### [EXERCISE AIM]
Count the lines below that contain the word "parts" and give only the number.

### [SOURCE RECORDS]

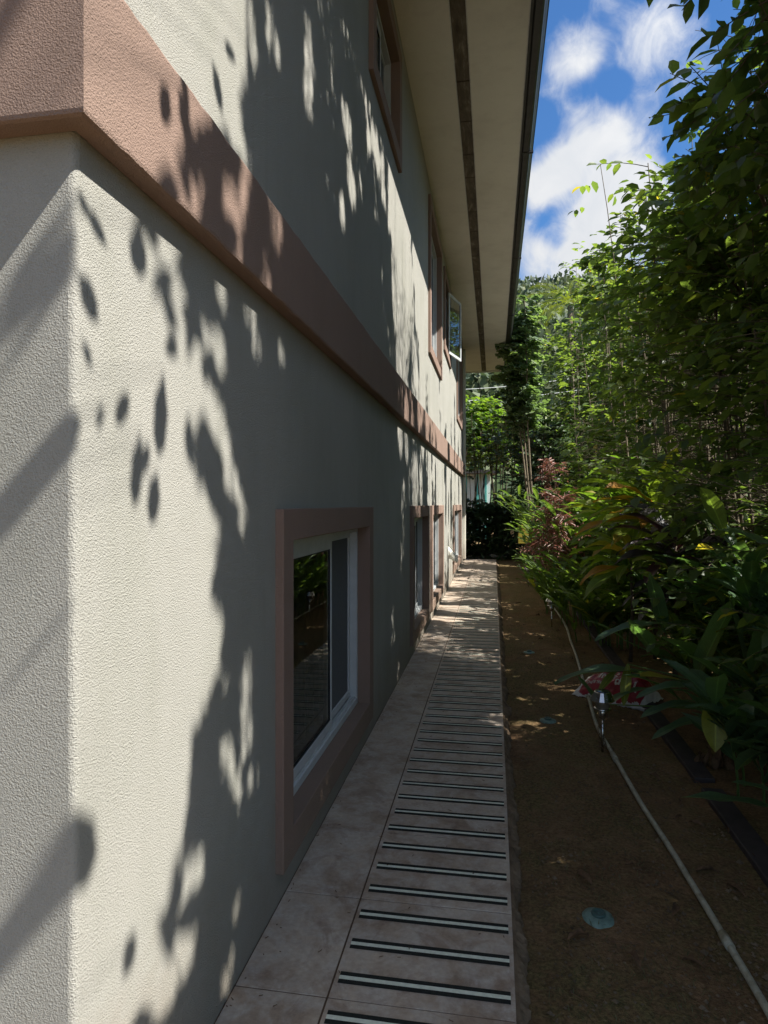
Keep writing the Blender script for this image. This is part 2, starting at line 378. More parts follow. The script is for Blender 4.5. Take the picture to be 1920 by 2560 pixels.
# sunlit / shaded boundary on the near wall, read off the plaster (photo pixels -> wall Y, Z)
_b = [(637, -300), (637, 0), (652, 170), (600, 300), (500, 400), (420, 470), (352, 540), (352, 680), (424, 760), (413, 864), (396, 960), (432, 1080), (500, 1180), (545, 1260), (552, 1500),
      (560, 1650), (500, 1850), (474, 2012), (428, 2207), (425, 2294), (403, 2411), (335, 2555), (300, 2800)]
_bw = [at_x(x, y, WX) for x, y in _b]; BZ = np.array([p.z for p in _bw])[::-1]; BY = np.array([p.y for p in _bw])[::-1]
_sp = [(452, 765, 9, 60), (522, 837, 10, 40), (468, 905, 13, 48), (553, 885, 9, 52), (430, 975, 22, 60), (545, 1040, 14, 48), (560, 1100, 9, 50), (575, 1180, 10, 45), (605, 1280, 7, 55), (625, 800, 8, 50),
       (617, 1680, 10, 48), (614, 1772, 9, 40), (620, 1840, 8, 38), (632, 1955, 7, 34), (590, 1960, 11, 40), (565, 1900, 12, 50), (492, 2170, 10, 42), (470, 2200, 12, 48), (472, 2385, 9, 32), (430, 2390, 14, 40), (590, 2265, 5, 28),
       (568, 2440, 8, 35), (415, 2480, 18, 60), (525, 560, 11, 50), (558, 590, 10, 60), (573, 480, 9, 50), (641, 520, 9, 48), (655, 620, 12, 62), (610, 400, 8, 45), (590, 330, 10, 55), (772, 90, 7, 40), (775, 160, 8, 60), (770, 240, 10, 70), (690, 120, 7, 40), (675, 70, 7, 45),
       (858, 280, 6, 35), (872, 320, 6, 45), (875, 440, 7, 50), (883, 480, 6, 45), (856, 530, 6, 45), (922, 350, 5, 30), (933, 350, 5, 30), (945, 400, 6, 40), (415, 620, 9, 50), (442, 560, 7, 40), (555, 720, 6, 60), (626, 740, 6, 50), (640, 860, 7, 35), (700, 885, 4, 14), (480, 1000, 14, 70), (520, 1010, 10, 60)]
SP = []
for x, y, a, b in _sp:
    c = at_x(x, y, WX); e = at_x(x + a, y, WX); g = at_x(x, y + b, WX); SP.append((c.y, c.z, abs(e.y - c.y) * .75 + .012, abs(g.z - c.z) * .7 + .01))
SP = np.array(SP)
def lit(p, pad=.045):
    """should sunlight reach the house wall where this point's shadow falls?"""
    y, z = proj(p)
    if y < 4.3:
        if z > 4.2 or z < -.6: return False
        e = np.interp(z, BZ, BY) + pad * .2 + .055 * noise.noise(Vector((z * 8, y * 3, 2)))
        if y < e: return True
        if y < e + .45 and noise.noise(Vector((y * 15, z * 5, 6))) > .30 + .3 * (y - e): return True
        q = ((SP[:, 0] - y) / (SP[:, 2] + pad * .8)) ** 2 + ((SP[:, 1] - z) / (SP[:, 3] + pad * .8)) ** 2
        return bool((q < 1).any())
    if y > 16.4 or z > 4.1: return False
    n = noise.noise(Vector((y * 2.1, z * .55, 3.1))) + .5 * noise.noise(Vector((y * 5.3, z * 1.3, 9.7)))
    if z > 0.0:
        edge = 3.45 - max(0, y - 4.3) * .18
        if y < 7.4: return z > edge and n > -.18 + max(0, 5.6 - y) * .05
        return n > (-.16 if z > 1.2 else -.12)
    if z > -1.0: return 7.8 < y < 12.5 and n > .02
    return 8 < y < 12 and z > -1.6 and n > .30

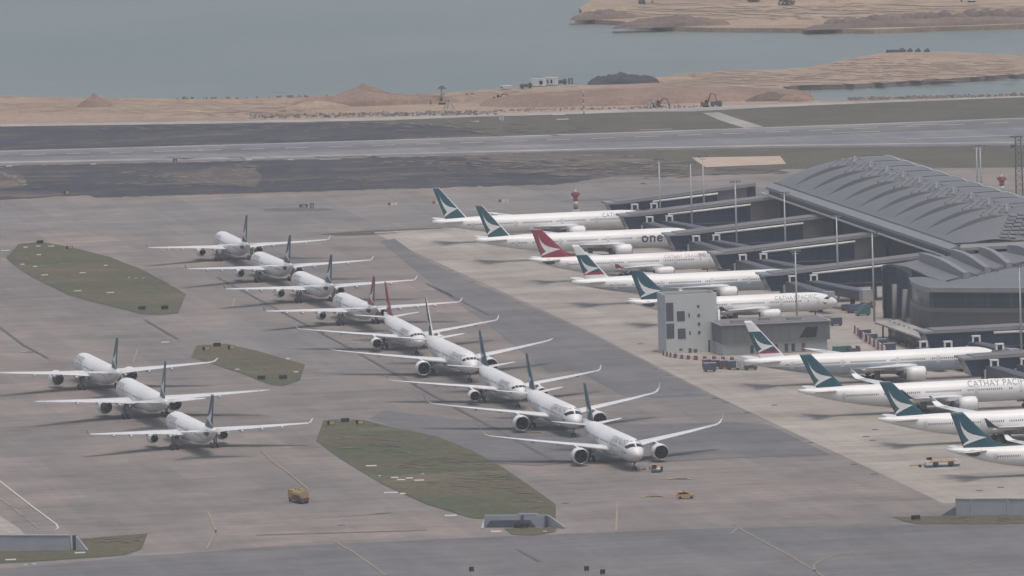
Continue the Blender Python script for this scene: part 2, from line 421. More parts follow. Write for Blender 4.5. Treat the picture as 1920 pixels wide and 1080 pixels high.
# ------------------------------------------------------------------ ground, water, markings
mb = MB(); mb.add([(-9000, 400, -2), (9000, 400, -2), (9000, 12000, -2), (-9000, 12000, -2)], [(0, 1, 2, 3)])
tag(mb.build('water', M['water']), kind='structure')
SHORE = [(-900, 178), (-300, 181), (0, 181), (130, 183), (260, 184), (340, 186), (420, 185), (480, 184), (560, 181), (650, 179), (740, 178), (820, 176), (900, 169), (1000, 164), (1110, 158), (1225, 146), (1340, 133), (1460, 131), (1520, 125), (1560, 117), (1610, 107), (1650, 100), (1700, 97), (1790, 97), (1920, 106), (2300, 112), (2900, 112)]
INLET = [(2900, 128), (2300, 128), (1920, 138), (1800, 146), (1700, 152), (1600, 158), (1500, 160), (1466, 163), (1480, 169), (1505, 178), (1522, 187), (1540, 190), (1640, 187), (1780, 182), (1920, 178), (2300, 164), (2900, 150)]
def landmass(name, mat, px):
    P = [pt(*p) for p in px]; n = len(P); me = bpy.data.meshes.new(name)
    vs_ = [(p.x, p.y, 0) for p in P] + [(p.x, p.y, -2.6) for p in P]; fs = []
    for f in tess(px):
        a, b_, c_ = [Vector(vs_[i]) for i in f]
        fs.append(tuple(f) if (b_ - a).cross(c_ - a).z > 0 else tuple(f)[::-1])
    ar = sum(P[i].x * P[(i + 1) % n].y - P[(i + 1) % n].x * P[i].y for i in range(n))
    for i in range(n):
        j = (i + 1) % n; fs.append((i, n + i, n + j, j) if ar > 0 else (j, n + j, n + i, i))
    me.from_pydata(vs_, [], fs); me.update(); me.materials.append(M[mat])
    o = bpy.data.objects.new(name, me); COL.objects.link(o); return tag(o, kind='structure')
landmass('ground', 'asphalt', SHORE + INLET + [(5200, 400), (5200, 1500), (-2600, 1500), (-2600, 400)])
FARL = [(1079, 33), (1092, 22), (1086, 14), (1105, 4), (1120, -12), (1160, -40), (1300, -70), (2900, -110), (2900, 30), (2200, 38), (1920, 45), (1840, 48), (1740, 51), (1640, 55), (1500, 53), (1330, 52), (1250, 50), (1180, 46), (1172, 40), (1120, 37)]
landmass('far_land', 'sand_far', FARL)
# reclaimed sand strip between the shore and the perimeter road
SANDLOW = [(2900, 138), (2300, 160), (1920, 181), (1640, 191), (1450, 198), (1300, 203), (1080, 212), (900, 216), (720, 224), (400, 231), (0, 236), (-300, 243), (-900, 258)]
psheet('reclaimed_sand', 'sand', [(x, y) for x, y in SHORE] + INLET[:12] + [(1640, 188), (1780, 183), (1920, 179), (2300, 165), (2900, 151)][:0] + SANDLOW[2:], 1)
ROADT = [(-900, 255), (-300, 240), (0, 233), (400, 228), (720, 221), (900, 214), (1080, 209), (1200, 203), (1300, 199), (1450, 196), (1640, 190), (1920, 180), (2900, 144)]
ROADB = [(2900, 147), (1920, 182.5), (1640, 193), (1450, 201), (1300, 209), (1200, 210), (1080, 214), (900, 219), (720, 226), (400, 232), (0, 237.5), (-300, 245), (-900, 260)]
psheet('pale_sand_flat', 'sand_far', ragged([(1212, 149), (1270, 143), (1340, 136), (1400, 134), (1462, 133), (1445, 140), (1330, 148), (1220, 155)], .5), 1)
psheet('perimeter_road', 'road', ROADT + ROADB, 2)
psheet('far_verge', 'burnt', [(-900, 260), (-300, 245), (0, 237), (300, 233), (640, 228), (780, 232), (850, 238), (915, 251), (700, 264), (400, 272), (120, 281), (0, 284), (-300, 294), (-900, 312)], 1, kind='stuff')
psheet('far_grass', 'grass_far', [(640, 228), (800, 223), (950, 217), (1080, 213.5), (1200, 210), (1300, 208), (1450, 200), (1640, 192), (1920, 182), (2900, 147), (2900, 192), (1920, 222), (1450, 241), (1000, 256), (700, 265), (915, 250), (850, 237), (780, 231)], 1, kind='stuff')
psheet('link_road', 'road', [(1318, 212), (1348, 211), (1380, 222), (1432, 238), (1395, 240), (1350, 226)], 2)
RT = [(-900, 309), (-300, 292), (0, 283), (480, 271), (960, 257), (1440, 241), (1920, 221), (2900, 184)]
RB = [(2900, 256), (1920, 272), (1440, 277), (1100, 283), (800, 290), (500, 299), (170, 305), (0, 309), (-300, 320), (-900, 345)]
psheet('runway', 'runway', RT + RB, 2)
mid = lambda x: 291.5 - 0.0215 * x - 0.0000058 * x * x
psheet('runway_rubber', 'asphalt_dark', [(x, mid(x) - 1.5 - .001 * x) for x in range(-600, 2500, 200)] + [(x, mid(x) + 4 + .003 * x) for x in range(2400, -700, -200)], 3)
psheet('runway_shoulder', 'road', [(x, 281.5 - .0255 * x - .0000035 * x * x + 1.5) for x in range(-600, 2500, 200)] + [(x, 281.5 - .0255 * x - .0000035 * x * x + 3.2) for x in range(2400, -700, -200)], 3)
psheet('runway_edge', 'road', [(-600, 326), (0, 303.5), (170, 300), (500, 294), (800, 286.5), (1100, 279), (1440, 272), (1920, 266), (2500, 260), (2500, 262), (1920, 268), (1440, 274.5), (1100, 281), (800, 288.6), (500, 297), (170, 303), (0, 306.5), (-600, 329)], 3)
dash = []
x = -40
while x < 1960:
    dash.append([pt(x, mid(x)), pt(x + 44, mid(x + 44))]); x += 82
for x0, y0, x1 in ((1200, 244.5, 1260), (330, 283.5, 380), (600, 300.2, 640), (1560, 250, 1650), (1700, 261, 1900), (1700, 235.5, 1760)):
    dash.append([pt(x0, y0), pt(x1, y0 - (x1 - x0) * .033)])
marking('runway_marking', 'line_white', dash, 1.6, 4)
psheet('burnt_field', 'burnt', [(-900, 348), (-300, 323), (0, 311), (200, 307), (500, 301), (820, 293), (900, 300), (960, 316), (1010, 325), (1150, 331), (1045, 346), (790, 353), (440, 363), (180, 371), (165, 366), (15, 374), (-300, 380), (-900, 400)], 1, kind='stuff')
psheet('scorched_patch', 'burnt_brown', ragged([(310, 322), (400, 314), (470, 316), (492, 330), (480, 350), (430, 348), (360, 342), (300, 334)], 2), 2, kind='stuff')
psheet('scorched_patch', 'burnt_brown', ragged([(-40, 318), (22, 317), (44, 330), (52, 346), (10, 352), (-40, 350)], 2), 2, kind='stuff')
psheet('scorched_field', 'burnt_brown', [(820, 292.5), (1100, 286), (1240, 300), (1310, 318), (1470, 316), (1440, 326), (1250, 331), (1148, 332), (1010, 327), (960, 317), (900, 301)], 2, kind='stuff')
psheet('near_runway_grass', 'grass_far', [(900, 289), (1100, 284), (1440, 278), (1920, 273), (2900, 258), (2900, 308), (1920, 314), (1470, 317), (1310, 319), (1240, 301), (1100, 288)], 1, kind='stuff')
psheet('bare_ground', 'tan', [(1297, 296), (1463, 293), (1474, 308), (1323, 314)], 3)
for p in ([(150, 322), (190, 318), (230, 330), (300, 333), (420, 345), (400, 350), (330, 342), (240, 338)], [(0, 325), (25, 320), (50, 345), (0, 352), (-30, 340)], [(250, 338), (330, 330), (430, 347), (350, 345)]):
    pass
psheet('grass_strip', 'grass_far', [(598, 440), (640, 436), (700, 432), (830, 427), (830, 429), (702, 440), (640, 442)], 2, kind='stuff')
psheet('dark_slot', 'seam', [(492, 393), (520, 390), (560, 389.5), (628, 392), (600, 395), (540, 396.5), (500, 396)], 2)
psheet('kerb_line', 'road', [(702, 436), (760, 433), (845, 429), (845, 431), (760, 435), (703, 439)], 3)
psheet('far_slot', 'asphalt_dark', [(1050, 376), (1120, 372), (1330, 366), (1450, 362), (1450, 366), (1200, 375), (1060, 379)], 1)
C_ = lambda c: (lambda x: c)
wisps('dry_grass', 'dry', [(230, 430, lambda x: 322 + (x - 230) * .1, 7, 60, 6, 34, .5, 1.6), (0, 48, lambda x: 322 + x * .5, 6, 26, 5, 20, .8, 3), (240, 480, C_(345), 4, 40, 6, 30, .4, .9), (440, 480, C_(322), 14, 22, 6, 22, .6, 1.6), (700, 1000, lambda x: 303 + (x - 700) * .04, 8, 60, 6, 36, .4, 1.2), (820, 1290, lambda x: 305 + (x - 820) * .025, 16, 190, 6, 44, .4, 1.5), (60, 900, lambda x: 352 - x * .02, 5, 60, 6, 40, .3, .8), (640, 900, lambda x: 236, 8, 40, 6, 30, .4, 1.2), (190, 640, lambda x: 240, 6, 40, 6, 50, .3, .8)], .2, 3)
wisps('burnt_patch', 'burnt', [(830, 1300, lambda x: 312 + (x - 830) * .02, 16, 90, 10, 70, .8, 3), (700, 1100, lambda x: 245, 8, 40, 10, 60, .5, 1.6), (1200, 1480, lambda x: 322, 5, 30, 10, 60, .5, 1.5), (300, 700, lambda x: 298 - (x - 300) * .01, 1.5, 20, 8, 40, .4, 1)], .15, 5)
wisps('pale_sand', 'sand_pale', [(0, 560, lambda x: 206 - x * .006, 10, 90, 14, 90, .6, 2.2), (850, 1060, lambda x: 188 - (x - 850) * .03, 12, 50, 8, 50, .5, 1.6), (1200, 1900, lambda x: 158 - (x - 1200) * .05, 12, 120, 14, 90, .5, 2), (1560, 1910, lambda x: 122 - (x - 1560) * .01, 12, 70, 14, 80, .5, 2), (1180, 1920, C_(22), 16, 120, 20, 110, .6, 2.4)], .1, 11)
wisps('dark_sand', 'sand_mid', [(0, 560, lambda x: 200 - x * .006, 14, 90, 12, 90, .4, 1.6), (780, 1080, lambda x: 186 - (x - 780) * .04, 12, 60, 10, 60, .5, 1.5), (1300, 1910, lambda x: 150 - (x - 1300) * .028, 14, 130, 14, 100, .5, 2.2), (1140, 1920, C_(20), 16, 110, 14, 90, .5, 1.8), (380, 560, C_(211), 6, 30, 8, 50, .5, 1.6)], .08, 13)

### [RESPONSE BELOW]
2